No es posible, en este punto, soslayar que cuando Almafuerte, ya adulto, llega a vivir a La Plata, la ciudad todavía está viviendo los entusiasmos de la fundación: edificios públicos y casas que se construyen sin cesar, plazas que semejan auténticas ágoras, ciudadanos porteños que se mudan a la nueva Capital, el gobierno de la rica provincia casi al alcance de la mano, entre las avenidas 51 y 53. Pero cuando López Merino abre sus ojos a la creación literaria muchos de estos fastos han cesado y la ciudad ha tomado un sesgo provinciano (con todo lo que esta expresión tiene en nuestro país de apartado, de confinado): familias enteras que regresan a Buenos Aires huyendo de la "chacra asfaltada", funcionarios que repiten ese gesto cada día en el fatídico tren de las cinco de la tarde, y una sensación de distancia que los escasos sesenta kilómetros que la separan de Buenos Aires no alcanzan a restañar. La Plata de López Merino tiene, por eso, rasgos propios y estos son inequívocamente provincianos: tardes, domingos, esperas.
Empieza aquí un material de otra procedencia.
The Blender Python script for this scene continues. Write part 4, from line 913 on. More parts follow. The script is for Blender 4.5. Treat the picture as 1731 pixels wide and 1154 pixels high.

Digo, entonces, que si Almafuerte pudo ser expresión de la ciudad recién fundada -el espíritu y la voluntad proyectándose sobre la tierra nueva-, López Merino fue la expresión del perfil que tomó la ciudad a poco que sus habitantes la hicieron suya y le imprimieron sus costumbres.

Yo he llegado a ver, en mi infancia y adolescencia, muestras de todo esto. No tendría más de cinco años cuando vi pasar por la puerta de mi casa, en la calle 7 y 61, una columna de admiradores de Almafuerte, con una foto suya elevada a modo de estandarte, en marcha hacia la Plaza España, en cuyas cercanías está aún hoy su casa/museo. En época de descamisados, era su "chusma", su pueblo, ese hombre concreto al que él se dirigía. Y he visto, años después, en los hogares de las hermanas, ya mayores, de López Merino otra forma de culto: la devoción recoleta, expresada en voz baja, entrecortada por silencios, como en un duelo que no se hubiera interrumpido (pero ya habían pasado treinta años desde su muerte), hacia la persona y poesía del poeta entrañable.

Concluyo, y esta es mi tesis, que Almafuerte significa para La Plata la irrupción de una fuerza exógena, vital, que no prospera, mientras que López Merino representa un lirismo tenue, elegíaco, que se identifica con la ciudad hasta el punto de representarla. No imagino la ciudad de Almafuerte, sí veo -aún hoy- la ciudad de López Merino.